WHAT TO PRODUCE:
Begin with the first line and repeat exactly through the line containing "return mb.build(name, m, parent, mtx=mt, label=label)"; leave every image out.

┄┄┄┄┄┄┄┄┄┄

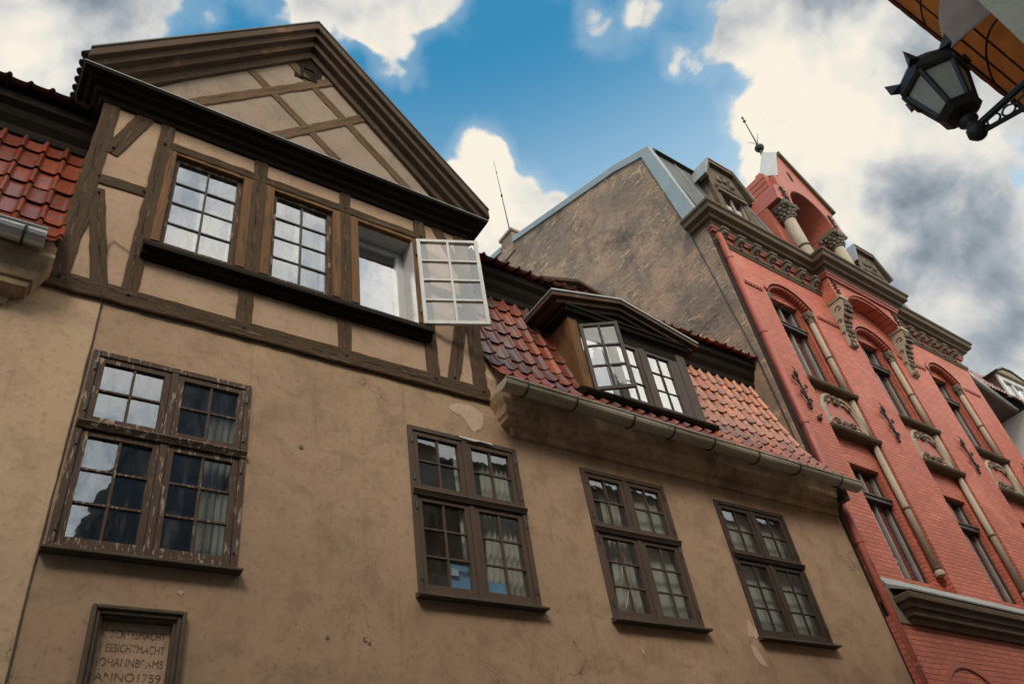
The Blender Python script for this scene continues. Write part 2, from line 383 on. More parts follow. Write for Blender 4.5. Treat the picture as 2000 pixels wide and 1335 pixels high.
def timber(name, a, b, w, y0, y1, parent, m='timber', seed=None, label=None):
    """hand hewn beam from a to b in the facade plane (x,z), width w; own axes along the grain"""
    a = Vector((a[0], 0, a[1])); b = Vector((b[0], 0, b[1])); d = b-a; L = d.length; d.normalize()
    n = max(2, int(L/.11)); mb = MB(); rnd = random.Random(seed if seed is not None else hash((round(a.x,2), round(a.z,2), round(L,2))) % 9999)
    hw = w/2; rows = []
    for i in range(n+1):
        t = L*i/n; e1 = rnd.uniform(-.006, .006); e2 = rnd.uniform(-.006, .006); e3 = rnd.uniform(-.004, .004)
        rows.append([(t, y1, -hw+e1), (t, y0+.008+e3, -hw+e1), (t, y0+e3, -hw+.012+e1), (t, y0+e3, hw-.012+e2), (t, y0+.008+e3, hw+e2), (t, y1, hw+e2)])
    for r in rows: mb.v += r
    for i in range(n):
        for k in range(6): mb.f.append((i*6+k, (i+1)*6+k, (i+1)*6+(k+1) % 6, i*6+(k+1) % 6))
    mb.f.append(tuple(range(6))); mb.f.append(tuple(n*6+k for k in range(6))[::-1])
    X = d; Y = Vector((0,1,0)); Z = X.cross(Y)
    mt = Matrix(((X.x, Y.x, Z.x, a.x), (X.y, Y.y, Z.y, a.y), (X.z, Y.z, Z.z, a.z), (0,0,0,1)))
    return mb.build(name, m, parent, mtx=mt, label=label)

# ------------------------------------------------------------------ clay tiles
def tiles(prof, x0, x1, w, exp, palette, skip=None, lift=.032, seed=1, yoff=0):
    rnd = random.Random(seed); mb = MB(); mb.cols = []
    seg = [(Vector(prof[i]), Vector(prof[i+1])) for i in range(len(prof)-1)]
    Ls = [(b-a).length for a, b in seg]; T = sum(Ls)
    def at(t):
        t0 = t
        for (a, b), l in zip(seg, Ls):
            if t <= l or (a, b) == seg[-1]: 
                d = (b-a).normalized(); return a + d*t, Vector((-d.y, d.x))
            t -= l
    us = [0, .07, .2, .36, .52, .66, .74, .80, .87, .94, 1.0]
    hs = [.014, .003, .0, -.001, .0, .002, .012, .034, .042, .034, .014]
    nr = int(T/exp + .5)
    for j in range(nr):
        t0 = j*exp - .03; t1 = t0 + exp*1.18
        x = x0
        k = 0
        while x < x1 - .02:
            xa = x; x += w; k += 1
            if x > x1 + .06: break
            cx = xa + w/2; tm = (t0+t1)/2
            pm, _ = at(max(0, min(T, tm)))
            if skip and skip(cx, pm.x, pm.y): continue
            base = palette(cx, j, rnd)
            jt = rnd.gauss(0, .011); jl = rnd.uniform(-.007, .010); sk = rnd.gauss(0, .012)
            o = len(mb.v)
            def pt(tt, u, h):
                tt = max(-.06, tt); p, n = at(tt) if tt >= 0 else (seg[0][0] + (seg[0][1]-seg[0][0]).normalized()*tt, at(0)[1])
                return (xa + u*(w+.012) , p.x + n.x*h, p.y + n.y*h)
            for ti, lf in ((t0+jt, lift+jl), ((t0+t1)/2+jt, lift*.55+jl*.5), (t1, .006)):
                for u, h in zip(us, hs): mb.v.append(pt(ti + sk*(u-.5), u, h + lf))
            for u, h in zip(us, hs): mb.v.append(pt(t0+jt+sk*(u-.5), u, h + lift + jl))
            for u, h in zip(us, hs): mb.v.append(pt(t0+jt+sk*(u-.5)+.003, u, h + lift + jl - .017))
            for u, h in zip(us, hs): mb.v.append(pt(t0+jt+.10, u, h + lift*.8 + jl - .017))
            q = len(us)
            for i in range(q-1):
                for r_ in (0, 1): mb.f.append((o+r_*q+i, o+r_*q+i+1, o+(r_+1)*q+i+1, o+(r_+1)*q+i))
                mb.f.append((o+4*q+i, o+4*q+i+1, o+3*q+i+1, o+3*q+i))
                mb.f.append((o+5*q+i, o+5*q+i+1, o+4*q+i+1, o+4*q+i))
            mb.cols += [base]*(6*q)
    return mb
def vary(c, rnd, a=.25):
    k = 1 + rnd.uniform(-a, a); return tuple(max(.005, x*k*(1+rnd.uniform(-.07, .07))) for x in c)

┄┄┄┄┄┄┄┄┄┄

COMPLETED TASK:
The Blender Python script for this scene continues. Write part 2, from line 383 on. More parts follow. Write for Blender 4.5. Treat the picture as 2000 pixels wide and 1335 pixels high.
def timber(name, a, b, w, y0, y1, parent, m='timber', seed=None, label=None):
    """hand hewn beam from a to b in the facade plane (x,z), width w; own axes along the grain"""
    a = Vector((a[0], 0, a[1])); b = Vector((b[0], 0, b[1])); d = b-a; L = d.length; d.normalize()
    n = max(2, int(L/.11)); mb = MB(); rnd = random.Random(seed if seed is not None else hash((round(a.x,2), round(a.z,2), round(L,2))) % 9999)
    hw = w/2; rows = []
    for i in range(n+1):
        t = L*i/n; e1 = rnd.uniform(-.006, .006); e2 = rnd.uniform(-.006, .006); e3 = rnd.uniform(-.004, .004)
        rows.append([(t, y1, -hw+e1), (t, y0+.008+e3, -hw+e1), (t, y0+e3, -hw+.012+e1), (t, y0+e3, hw-.012+e2), (t, y0+.008+e3, hw+e2), (t, y1, hw+e2)])
    for r in rows: mb.v += r
    for i in range(n):
        for k in range(6): mb.f.append((i*6+k, (i+1)*6+k, (i+1)*6+(k+1) % 6, i*6+(k+1) % 6))
    mb.f.append(tuple(range(6))); mb.f.append(tuple(n*6+k for k in range(6))[::-1])
    X = d; Y = Vector((0,1,0)); Z = X.cross(Y)
    mt = Matrix(((X.x, Y.x, Z.x, a.x), (X.y, Y.y, Z.y, a.y), (X.z, Y.z, Z.z, a.z), (0,0,0,1)))
    return mb.build(name, m, parent, mtx=mt, label=label)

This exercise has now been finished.